Bridging the gaps
What if there's a wet, loose, soft, low or mucky spot on the site? Can you bridge it with fill? Geotechnical engineers like me have a couple of easy rules of thumb that we refer to when called to a site and asked what to do. After that, it gets complicated.
Rule one: Never fill a low spot with surface strippings, shrubs or woody debris, no matter how much clean fill will be placed on top of it. It might take years, but the organic material will inevitably decompose and cause settlement.
Rule two: Muck must be removed. Although it's possible to force sand and gravel fill into the muck and create a stable mixture, that's not a reliable solution. What usually happens is that pockets of weak material become scattered throughout the reworked material, and these areas slowly compress over the years.
To control settlement problems, soils engineers want the foundation to rest on stable, compacted material that extends at least half of the influence depth, the distance beneath the footing that its weight is still "felt" by soil particles.
Square foundations (such as those beneath a Lally column) stress the soil to a depth equal to about two times the foundation width. A 2-ft. by 2-ft. pedestal, for example, is "felt" by soil particles to a depth of about 4 ft. below the foundation.

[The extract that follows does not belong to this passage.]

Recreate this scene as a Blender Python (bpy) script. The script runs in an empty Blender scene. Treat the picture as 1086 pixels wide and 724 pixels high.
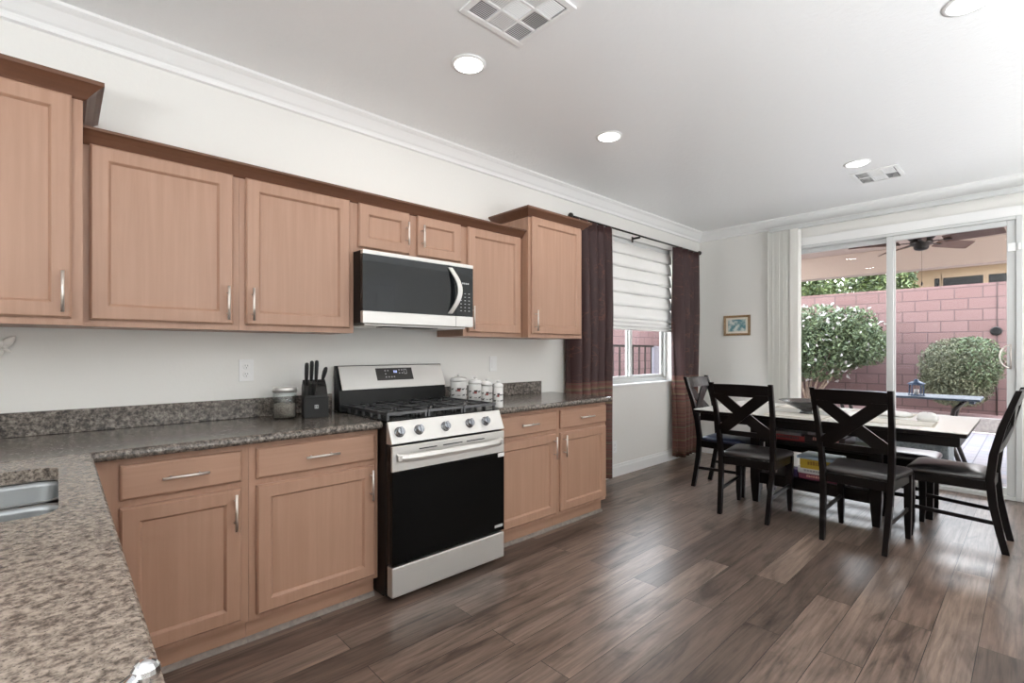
import bpy, bmesh, math, random
import numpy as np
from mathutils import Vector, Matrix
random.seed(7)
C = bpy.context.scene.collection
S = bpy.context.scene
R = math.radians
PI = math.pi

# ---------------------------------------------------------------- camera
cam_d = bpy.data.cameras.new('camera')
cam = bpy.data.objects.new('camera', cam_d); C.objects.link(cam)
cam.location = (0, -2.9022, 1.2731)
cam.rotation_euler = (R(90), 0, -R(42.9726))
cam_d.sensor_width = 36.0
cam_d.lens = 516.22 / 1086 * 36.0
cam_d.shift_y = (371.98 - 362.0) / 1086
cam_d.clip_start = 0.05; cam_d.clip_end = 200
S.camera = cam

# ---------------------------------------------------------------- exposure, world
S.view_settings.view_transform = 'Standard'
S.view_settings.look = 'None'
S.view_settings.exposure = 0.14
S.view_settings.gamma = 1.0
S.view_settings.use_curve_mapping = False
S.cycles.use_denoising = True
S.cycles.max_bounces = 10
S.cycles.diffuse_bounces = 5
S.cycles.glossy_bounces = 4
S.cycles.transmission_bounces = 6
S.cycles.transparent_max_bounces = 16
S.cycles.sample_clamp_indirect = 6.0
S.cycles.caustics_reflective = False
S.cycles.caustics_refractive = False

world = bpy.data.worlds.new('sky'); S.world = world; world.use_nodes = True
wn = world.node_tree.nodes; wl = world.node_tree.links; wn.clear()
wo = wn.new('ShaderNodeOutputWorld'); wb = wn.new('ShaderNodeBackground')
wt = wn.new('ShaderNodeTexCoord'); wsx = wn.new('ShaderNodeSeparateXYZ'); wr = wn.new('ShaderNodeValToRGB')
wr.color_ramp.elements[0].color = (1.0, 0.99, 0.97, 1); wr.color_ramp.elements[0].position = 0.0
wr.color_ramp.elements[1].color = (0.74, 0.84, 1.0, 1); wr.color_ramp.elements[1].position = 0.8
wb.inputs['Strength'].default_value = 12.0
wl.new(wt.outputs['Generated'], wsx.inputs[0]); wl.new(wsx.outputs['Z'], wr.inputs[0])
wl.new(wr.outputs[0], wb.inputs['Color']); wl.new(wb.outputs[0], wo.inputs['Surface'])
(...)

A strip foundation, one whose length is ten or more times greater than the width, e.g., a wall foundation, stresses the soil to a depth equal to about four times the foundation width. Thus, an 18-in. wide foundation is "felt" by soil particles as much as 6 ft. below the foundation. The maximum stress for either type of foundation occurs at a depth of about one-quarter of the influence depth.
What all this means to the builder is that for the pedestal I just described, you must provide at least 2 ft. of competent support; for the strip, you must provide at least 3 ft. If that can't be done with the existing soil, you should plan to remove and replace the undesirable material and restore the site to grade with engineered fill.